Full disclosure: the only Halloween movies I have seen are the original, Rob Zombie’s remake (though I can’t remember why I did), and Halloween III, which I watched for the first time last week. Even as someone who doesn’t care for a lot of slasher movies, I like the original quite a bit. But nothing about Michael Myers suggests that he’s a character who needed to be in to date, 10 movies (with at least 2 more on the way). He works perfectly as the “boogeyman” in Carpenter’s simple and straight ahead 1978 film. Like the Xenomorph and the Predator, the less we know about Michael Myers, the better. Building a mythology around them makes them less effective. In fact, the makers of Halloween simply referred to Michael as “The Shape.” But in 1988 he returned to movie screens and he’s been coming back from the dead ever since. So if you have found that tiresome or if like me, you just don’t care to see him over and over again, the poor reception to Halloween III in 1982 really is a shame.

I’m not going to make the case that Halloween III is a misunderstood masterpiece. It isn’t. Much of its plot makes no sense when giving it any kind of thought. The villain’s evil plan (spoilers for a 38-year old movie ahead) is to sell masks to as many American children as possible and for them to all be wearing said masks at the same time on Halloween night in front of their televisions. These masks all contain a small piece of Stonehenge implanted in a microchip. (I’ll pause to allow you to read that sentence again.) When all of the mask-wearing children of America are watching TV at 9:00 PM, a commercial with a flashing pumpkin will activate the microchip which shall then cause the masks to turn on their wearers and murder them, after which snakes and insects will frantically emerge from the masks and attack and kill anyone else who happens to be in the room. This plan is concocted by the founder of Silver Shamrock, eccentric Irish billionaire Conal Cochran (Dan O’Herlihy). So where do we begin with this plan?

In terms of motivation, Cochran monologues something to Daniel about this mass murder of children being part of an ancient Celtic tradition in Ireland. It’s nonsense really, but O’Herlihy delivers it with such conviction and menace that it’s enthralling to listen to. Also, as someone who loves RoboCop almost as much as life itself, it tickles me to see “The Old Man” as the head of a company staffed almost entirely by robots. Cochran also sees this simply as a “joke on the children.” As far as how he expects this all to unfold is decidedly questionable. How many kids is he really hoping to kill here? 9:00 PM in California (where the film takes place) is midnight on the East Coast. Even if this isn’t a school night, how many kids will be up to watch that TV commercial in the eastern half of the country? The fact that it’s going to be your TV commercial activating your masks to murder potentially millions of people is going to instantly make you the only suspect in this mass genocide. Do you have an escape plan or are you just going to hang out in your office and ask the 200 FBI agents who break your door down 10 minutes later, “What took you so long?”

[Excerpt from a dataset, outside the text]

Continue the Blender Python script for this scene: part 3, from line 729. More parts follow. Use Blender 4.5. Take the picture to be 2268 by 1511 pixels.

The thing about Halloween III though is that while it has more holes in its logic than a swiss cheese doughnut, it gets by on having fun with its premise and on solid performances by Atkins, O’Herlihy, and Nelkin. Writer-director Tommy Lee Wallace may not have penned an airtight script but it’s a well-paced film that doesn’t plod or overstay its welcome. It’s much more inventive than making another slasher film as well. The kills in Halloween III are decidedly creative and memorable. This is an entertaining movie that deserved a better fate not only for itself but for the future of its franchise. Just think of how many imaginative Halloween-themed movies we could have gotten in the years that followed. Surely some would have been better than Halloween III and some would have been worse, but they would have all been different.

So things didn’t work out the way Carpenter, Hill, and Wallace had hoped. The Halloween franchise has spent the past 30 years going back to the Michael Myers well again and again. But it’s nice to know that with time, Halloween III continues to gain fans. New fans like me who enjoy it, in spite of and a little bit because of its many flaws. It’s no classic but it’s unique and fun, which is all anyone could really ask a movie titled Halloween III: Season of the Witch to be. If you’ve been avoiding it, give it a chance this year.